Lost–and found–in translation

If you want something done right, you have to do it yourself. Which is why associate professor of theatre Antonio Ocampo-Guzman didn’t think twice about doing his own translation of Federico Garcia Lorca’s play The House of Bernarda Alba, which opens Tuesday night at the Studio Theatre in the Curry Student Center.

Ocampo-Guzman, who is directing the Northeastern production, has had a lifelong love of Lorca’s work. When he directed his first Lorca play, Blood Wedding, at Northeastern in 2010, none of the English translations of the Spanish playwright’s work really spoke to him.

“The thing about translation is if you translate this text literally to make the anecdote understandable you lose some of the roughness of the Spanish language or the idiomatic uses of the language,” Ocampo-Guzman explained. “Most translations are done in order to read a play, not to perform it.”

Punctuation makes the text live in the land of should, which is the worst land for an actor to live in.

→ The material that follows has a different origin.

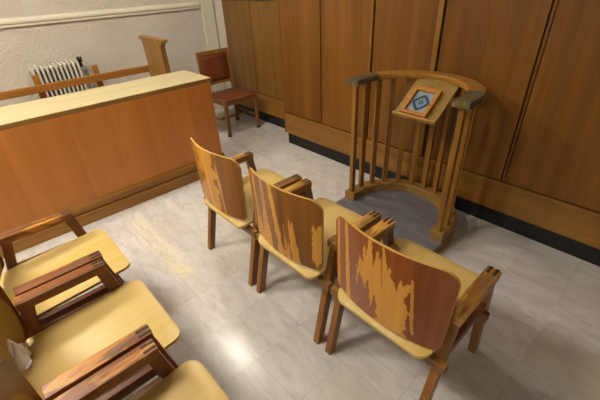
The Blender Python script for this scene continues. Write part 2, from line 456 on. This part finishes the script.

We need to live in the land of would or the land of will.
— Antonio Ocampo-Guzman

So in a first for him, Ocampo-Guzman did his own translation of Blood Wedding in 2010 and translated The House of Bernarda Alba this past summer. “It was a really deep experience personally as a bilingual artist, he said. “It brought my two worlds, my two languages, my two cultures together.”

One very noticeable omission from Ocampo-Guzman’s translation is punctuation. In none of the scripts will you find a period, exclamation point, question mark, or comma.

“Punctuation makes the text live in the land of should, which is the worst land for an actor to live in,” Ocampo-Guzman noted. “We need to live in the land of would or the land of will. Getting rid of punctuation frees the actors up, not just in terms of interpretation but more importantly in terms of the invention of the language they are speaking.”

Stage manager Pablo Hernandez Basulto, AMD’18, says Ocampo-Guzman’s translation gives the performers more space for discovery.

“It allows for the voice of each actor to come into the room, and not exactly portray Lorca’s ideas but rather make them their own,” Hernandez Basulto said.

The House of Bernarda Alba is a story about a widow who exerts strict control over her five daughters after her second husband dies. The play was first performed in 1945, and was the last play Lorca wrote before his assassination in 1936.

“Feminism is a huge part of this play, and for me with the recent focus on how feminism is evolving and trying to take the taboo off the word, that is interesting for me,” said Barbara Edmonds, AMD’18, who plays Bernarda Alba.

Something else audiences will notice about The House of Bernarda Alba is there are no male roles. “I like that it is all women for this play specifically because it is about, in a modern way, feminism set in the time of the play,” added Edmonds. “It is about the repression of women and different societal norms between the genders.”

The House of Bernarda Alba opens Tuesday, Oct. 20, at 7:30 p.m. at the Studio Theatre in the Curry Student Center. The show will run through Oct. 31. Tickets are available through the Northeastern University ticket office, myNEU, or at the Studio Theatre box office.